Miras a tus vecinos, a tus compañeros —¡Adelante, resistámonos o presentemos una protesta!—, pero todos tus camaradas, todos los del cincuenta y ocho, ya han sido saqueados de uno en uno antes de que tú llegaras y ahora permanecen sumisos y acuclillados. Y aún gracias si desvían los ojos, porque si no es así, te miran con toda naturalidad, como si aquello no se tratara de violencia ni de pillaje, sino tan sólo de un fenómeno de la naturaleza, como la hierba que crece o la lluvia que cae.

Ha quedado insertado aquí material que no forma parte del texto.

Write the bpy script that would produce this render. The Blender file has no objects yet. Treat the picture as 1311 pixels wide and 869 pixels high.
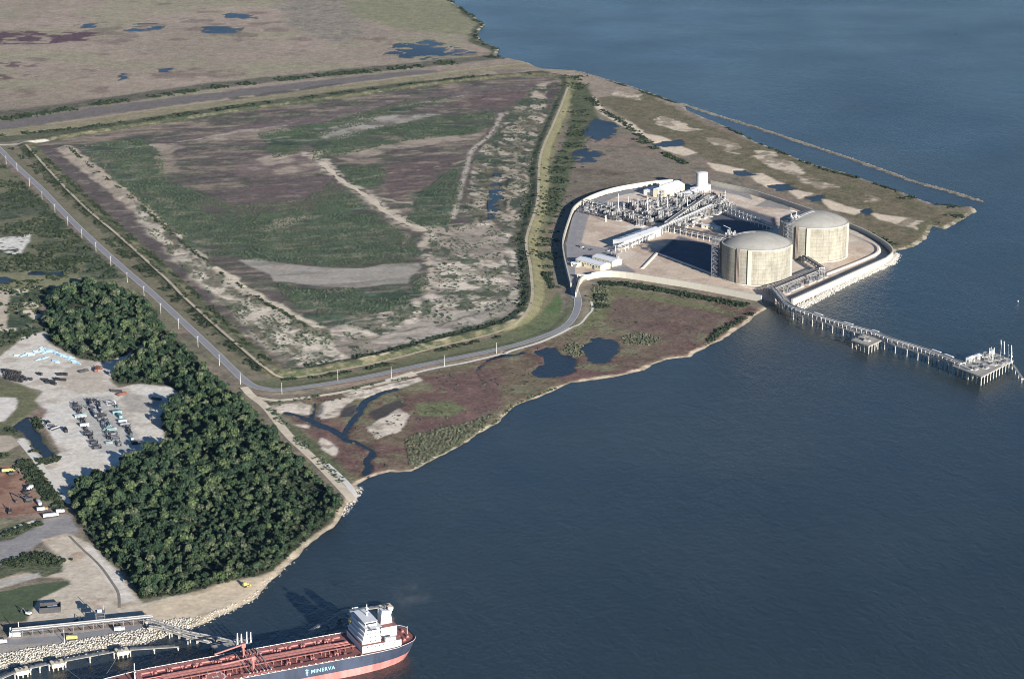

¡Y es que, señores, camaradas y hermanos, dejasteis escapar la ocasión! Debierais haber reaccionado y recordado quiénes erais mucho antes, cuando Struzhinski se prendió fuego en su celda de Viatka, y antes aún, cuando os declararon «contrarrevolucionarios».

De modo que dejas que te despojen del abrigo; que palpen tu chaqueta y desgarren —junto con un jirón del forro— un billete de veinte rublos que llevabas cosido; que arrojen tu saco arriba y lo registren. Ahí se queda todo lo que tu sentimental esposa recogió, una vez dictada la sentencia, para tu largo viaje. Y sólo te devuelven el cepillo de dientes, echado dentro del saco...

En los años treinta y cuarenta no todos se sometieron así. No todos, pero desde luego se rajaban noventa y nueve de cada cien. (Me contaron algunos casos, por ejemplo, el de tres hombres sanos y robustos, resueltos a hacer frente juntos a los cofrades, pero no en defensa de la justicia en general, no en defensa de todos los que eran saqueados a su alrededor, sino sólo en defensa de sí mismos. En otras palabras: mantuvieron una neutralidad armada.) ¿Cómo pudieron llegar a esto? ¡Eran hombres! ¡Oficiales! ¡Soldados! ¡Habían combatido en el frente!